_Exercise prompt_
Find how many lines hold the word "from" and give that number only.

=== Data provided ===

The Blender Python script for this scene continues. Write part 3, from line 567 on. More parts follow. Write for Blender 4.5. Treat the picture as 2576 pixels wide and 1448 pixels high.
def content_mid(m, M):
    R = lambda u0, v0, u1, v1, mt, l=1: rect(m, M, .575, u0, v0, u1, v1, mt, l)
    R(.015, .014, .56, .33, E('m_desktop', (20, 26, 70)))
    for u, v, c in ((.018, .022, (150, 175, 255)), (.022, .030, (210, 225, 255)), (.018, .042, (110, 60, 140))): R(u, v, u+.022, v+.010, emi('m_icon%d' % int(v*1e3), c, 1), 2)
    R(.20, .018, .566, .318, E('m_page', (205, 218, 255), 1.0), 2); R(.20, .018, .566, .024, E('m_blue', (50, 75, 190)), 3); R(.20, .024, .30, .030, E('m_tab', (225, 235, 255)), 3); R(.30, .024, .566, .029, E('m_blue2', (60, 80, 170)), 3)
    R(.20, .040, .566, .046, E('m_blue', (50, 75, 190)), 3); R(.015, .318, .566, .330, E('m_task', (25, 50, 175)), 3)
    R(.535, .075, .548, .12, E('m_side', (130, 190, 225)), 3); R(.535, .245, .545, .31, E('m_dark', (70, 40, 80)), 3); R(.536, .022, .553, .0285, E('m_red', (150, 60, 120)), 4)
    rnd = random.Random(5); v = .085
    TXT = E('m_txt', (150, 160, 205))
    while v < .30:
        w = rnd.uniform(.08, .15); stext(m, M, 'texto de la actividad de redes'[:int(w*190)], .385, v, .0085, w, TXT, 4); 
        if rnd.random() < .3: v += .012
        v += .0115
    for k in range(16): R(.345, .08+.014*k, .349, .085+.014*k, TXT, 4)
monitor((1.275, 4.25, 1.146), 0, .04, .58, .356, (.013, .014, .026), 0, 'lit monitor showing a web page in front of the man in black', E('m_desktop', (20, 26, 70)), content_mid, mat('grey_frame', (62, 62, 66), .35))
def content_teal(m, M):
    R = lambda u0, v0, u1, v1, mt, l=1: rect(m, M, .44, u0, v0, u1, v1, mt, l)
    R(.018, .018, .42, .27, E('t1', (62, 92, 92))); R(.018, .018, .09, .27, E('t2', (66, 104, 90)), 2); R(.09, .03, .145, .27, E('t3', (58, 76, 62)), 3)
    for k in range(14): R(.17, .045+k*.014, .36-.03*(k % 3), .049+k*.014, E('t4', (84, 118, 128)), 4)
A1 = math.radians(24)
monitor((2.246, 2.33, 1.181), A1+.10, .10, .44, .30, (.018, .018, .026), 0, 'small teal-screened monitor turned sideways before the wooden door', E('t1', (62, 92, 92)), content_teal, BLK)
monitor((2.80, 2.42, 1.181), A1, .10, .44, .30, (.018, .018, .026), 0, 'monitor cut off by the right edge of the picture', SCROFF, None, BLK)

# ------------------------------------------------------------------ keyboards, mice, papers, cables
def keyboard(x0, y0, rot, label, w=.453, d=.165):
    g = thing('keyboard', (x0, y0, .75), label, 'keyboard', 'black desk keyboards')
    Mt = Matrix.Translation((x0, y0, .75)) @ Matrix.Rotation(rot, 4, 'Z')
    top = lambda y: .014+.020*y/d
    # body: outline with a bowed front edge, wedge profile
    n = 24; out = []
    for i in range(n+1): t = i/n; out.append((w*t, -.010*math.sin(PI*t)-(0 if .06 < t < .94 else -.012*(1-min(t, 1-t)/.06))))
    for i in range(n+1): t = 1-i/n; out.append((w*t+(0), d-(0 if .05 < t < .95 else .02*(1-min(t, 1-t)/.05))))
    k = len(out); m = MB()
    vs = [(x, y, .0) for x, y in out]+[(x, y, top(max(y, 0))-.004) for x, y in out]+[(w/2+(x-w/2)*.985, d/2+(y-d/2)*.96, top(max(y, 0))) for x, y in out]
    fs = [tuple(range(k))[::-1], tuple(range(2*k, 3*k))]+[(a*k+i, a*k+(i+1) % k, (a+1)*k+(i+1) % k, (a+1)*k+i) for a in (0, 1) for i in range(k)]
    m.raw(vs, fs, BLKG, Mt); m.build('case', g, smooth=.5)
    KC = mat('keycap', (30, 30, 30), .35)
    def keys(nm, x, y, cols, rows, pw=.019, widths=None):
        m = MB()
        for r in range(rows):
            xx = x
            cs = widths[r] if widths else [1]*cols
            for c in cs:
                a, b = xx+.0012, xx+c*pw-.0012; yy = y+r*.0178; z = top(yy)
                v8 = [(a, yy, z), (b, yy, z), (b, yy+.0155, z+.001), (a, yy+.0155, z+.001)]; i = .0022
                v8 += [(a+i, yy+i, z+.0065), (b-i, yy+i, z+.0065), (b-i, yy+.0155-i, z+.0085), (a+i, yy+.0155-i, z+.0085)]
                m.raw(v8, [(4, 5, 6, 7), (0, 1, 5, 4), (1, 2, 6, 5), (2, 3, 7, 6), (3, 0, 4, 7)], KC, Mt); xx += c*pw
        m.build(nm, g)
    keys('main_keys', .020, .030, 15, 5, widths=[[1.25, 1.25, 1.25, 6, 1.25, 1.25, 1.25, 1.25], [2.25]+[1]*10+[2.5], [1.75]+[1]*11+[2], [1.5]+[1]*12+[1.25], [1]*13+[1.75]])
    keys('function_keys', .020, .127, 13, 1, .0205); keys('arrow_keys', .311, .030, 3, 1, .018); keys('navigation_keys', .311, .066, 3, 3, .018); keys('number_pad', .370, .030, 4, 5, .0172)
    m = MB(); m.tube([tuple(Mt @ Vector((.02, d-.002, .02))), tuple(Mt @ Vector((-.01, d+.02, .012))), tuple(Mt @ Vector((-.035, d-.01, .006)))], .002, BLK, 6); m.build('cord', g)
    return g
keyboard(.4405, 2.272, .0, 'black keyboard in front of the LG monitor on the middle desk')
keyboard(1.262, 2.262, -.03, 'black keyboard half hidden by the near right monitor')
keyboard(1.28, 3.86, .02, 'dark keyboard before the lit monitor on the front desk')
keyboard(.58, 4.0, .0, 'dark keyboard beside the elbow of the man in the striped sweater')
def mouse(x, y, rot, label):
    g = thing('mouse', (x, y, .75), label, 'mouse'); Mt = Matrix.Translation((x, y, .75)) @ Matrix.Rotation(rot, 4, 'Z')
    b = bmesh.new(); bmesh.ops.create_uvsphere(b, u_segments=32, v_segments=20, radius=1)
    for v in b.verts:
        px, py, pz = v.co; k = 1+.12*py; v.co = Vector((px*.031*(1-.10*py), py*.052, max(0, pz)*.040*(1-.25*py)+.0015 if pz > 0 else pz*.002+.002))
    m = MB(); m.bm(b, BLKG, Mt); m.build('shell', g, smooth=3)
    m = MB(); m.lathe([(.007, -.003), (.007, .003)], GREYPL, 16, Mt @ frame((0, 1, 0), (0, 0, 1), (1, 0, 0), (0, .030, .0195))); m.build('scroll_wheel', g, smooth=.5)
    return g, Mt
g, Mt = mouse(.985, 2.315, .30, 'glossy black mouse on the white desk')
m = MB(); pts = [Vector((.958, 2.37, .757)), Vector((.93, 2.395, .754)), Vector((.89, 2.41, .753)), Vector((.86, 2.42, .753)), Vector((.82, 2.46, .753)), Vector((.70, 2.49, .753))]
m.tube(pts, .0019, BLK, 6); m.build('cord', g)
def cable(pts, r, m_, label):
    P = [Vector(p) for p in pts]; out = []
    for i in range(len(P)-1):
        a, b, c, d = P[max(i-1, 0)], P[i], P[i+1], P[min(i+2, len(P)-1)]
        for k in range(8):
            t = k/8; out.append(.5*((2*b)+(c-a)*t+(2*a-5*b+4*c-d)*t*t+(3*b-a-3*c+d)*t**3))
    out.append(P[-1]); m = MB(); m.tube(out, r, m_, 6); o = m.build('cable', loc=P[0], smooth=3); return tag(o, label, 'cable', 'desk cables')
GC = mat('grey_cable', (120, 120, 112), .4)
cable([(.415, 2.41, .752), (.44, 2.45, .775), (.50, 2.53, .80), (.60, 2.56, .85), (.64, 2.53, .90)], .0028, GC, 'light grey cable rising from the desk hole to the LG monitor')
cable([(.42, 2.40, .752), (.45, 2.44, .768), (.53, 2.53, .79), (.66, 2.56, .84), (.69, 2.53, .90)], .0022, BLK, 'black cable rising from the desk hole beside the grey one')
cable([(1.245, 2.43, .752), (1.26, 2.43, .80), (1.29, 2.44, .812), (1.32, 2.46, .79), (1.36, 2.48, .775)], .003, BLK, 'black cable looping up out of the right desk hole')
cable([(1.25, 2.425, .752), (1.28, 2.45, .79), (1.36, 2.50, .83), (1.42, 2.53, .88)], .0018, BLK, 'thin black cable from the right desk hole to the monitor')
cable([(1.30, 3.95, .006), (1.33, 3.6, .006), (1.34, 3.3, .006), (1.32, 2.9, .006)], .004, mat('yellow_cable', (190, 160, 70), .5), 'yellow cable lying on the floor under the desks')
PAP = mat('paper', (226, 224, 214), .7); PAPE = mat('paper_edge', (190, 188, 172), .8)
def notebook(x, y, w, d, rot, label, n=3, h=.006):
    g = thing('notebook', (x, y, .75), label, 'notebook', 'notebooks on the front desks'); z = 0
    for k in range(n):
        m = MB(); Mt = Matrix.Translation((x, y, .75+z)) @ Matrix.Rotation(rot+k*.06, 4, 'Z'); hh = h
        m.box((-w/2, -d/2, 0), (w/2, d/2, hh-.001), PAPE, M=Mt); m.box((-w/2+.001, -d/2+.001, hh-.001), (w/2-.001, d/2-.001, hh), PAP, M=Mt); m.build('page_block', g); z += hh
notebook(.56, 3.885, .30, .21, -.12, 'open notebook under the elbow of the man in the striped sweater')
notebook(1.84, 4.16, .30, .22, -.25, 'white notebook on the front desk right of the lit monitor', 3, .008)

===

_In response_
4